Inaugurando il nuovo anno accademico dell’Università Bocconi di Milano, il rettore Gianmario Verona si è soffermato a lungo sull’innovazione quale motore di crescita per qualsiasi azienda, settore e Paese. Mi permetto di condividere alcuni spunti del suo discorso, con l’auspicio siano occasione di riflessione e confronto.

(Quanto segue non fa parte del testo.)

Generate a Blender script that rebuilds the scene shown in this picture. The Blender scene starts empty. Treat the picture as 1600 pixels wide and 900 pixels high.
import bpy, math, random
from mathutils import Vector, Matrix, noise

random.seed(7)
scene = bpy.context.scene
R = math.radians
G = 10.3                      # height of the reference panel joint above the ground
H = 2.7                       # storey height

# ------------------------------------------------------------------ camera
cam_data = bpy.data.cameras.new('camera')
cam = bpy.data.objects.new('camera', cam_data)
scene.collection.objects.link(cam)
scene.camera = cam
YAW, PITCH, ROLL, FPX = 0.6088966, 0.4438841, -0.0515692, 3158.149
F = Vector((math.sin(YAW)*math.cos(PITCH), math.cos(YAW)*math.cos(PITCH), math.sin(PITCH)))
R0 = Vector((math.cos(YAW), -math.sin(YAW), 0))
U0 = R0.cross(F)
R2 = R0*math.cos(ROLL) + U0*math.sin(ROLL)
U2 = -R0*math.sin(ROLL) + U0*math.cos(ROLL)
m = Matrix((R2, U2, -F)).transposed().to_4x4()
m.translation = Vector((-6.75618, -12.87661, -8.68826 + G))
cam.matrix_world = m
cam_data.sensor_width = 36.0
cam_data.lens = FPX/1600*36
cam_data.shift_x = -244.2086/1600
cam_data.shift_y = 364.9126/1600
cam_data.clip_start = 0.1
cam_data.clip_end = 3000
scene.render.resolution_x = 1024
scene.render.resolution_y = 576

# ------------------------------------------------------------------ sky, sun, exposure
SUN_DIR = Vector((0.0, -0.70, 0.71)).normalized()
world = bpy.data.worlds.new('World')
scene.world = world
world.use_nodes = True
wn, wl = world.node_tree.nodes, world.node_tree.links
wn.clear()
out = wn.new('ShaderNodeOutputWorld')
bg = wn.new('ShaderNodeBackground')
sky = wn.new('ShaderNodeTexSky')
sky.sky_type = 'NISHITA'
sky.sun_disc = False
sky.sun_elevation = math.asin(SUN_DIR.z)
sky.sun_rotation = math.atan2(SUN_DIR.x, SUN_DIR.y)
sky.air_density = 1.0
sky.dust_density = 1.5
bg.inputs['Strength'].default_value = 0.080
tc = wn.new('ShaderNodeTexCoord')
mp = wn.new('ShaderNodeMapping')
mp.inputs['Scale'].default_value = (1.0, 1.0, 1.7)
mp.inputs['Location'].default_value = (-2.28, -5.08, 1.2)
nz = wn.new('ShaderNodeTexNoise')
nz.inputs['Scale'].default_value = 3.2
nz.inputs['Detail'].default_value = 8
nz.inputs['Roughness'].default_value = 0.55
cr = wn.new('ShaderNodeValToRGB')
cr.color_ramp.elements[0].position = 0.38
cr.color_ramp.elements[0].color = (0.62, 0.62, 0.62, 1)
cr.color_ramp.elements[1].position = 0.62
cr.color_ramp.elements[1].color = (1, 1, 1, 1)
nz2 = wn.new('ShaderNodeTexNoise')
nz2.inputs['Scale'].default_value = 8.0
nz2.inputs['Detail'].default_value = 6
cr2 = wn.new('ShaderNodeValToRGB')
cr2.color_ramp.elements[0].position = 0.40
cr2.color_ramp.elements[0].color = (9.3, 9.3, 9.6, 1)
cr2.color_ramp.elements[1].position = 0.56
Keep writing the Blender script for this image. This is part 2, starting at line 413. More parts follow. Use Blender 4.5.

Il prof. Verona ha definito il nostro tempo come foriero “di una spinta di innovazione tecnologica che presenta, per la prima volta nella storia dell’umanità, tratti assolutamente straordinari”. La tecnologia digitale è “la nozione più nobile di innovazione” ed è innanzitutto trasversale, ovvero ha la capacità di trasformare i processi, le dinamiche e lo sviluppo di qualsiasi settore industriale e qualunque ambito della vita. Si tratta inoltre di una tecnologia evolutiva, che cambia nel tempo perché si arricchisce continuamente di strumenti che aprono nuove opportunità alle persone e le imprese. Web, mobile, social, cloud, ma anche Internet of Things, Big Data, realtà aumentata, intelligenza artificiale sono termini che abbiamo imparato a conoscere negli ultimi anni, nonché porte aperte verso un futuro che è sempre più presente.
Il digitale è globale e capillare, perché può potenzialmente riguardare e coinvolgere tutti. Bastano due numeri per inquadrare questo aspetto. Nel secondo trimestre 2017, il tasso di penetrazione della telefonia mobile ha raggiunto quota 103%: ciò significa che nel mondo ci sono più Sim che persone, per un totale di 7,7 miliardi di sottoscrizioni a servizi mobile. Sempre a livello mondiale, entro il 2025 ci saranno quasi 7 trilioni di sensori connessi, che abiliteranno una quantità di applicazioni davvero impressionante. Questo ci dà l’idea di quanto il digitale possa estendersi, e di come possa essere inclusivo.
Altra peculiarità della tecnologia digitale è lo stretto legame con la domanda, cioè la possibilità di innescare lo sviluppo di nuovi prodotti, servizi e mercati che rispondono alle esigenze degli individui e della collettività. Anzi, dove l’innovazione nasce dall’ascolto della domanda, come nel caso dell’e-commerce o delle Smart City, le probabilità di successo sono decisamente più elevate.
Come ha ricordato il prof. Verona, una delle definizioni più interessanti del digitale la dobbiamo a Joseph Schumpeter, l’economista austriaco che già agli inizi del Novecento – quindi ben prima dell’avvento di Internet – studiò il concetto di innovazione. Se il digitale è trasversale, evolutivo, globale, capillare e vicino alla domanda, la sua vera forza sta nell’essere “disruptive”, ovvero portatore di una “distruzione creatrice” che può liberare idee e risorse per costruire un domani migliore.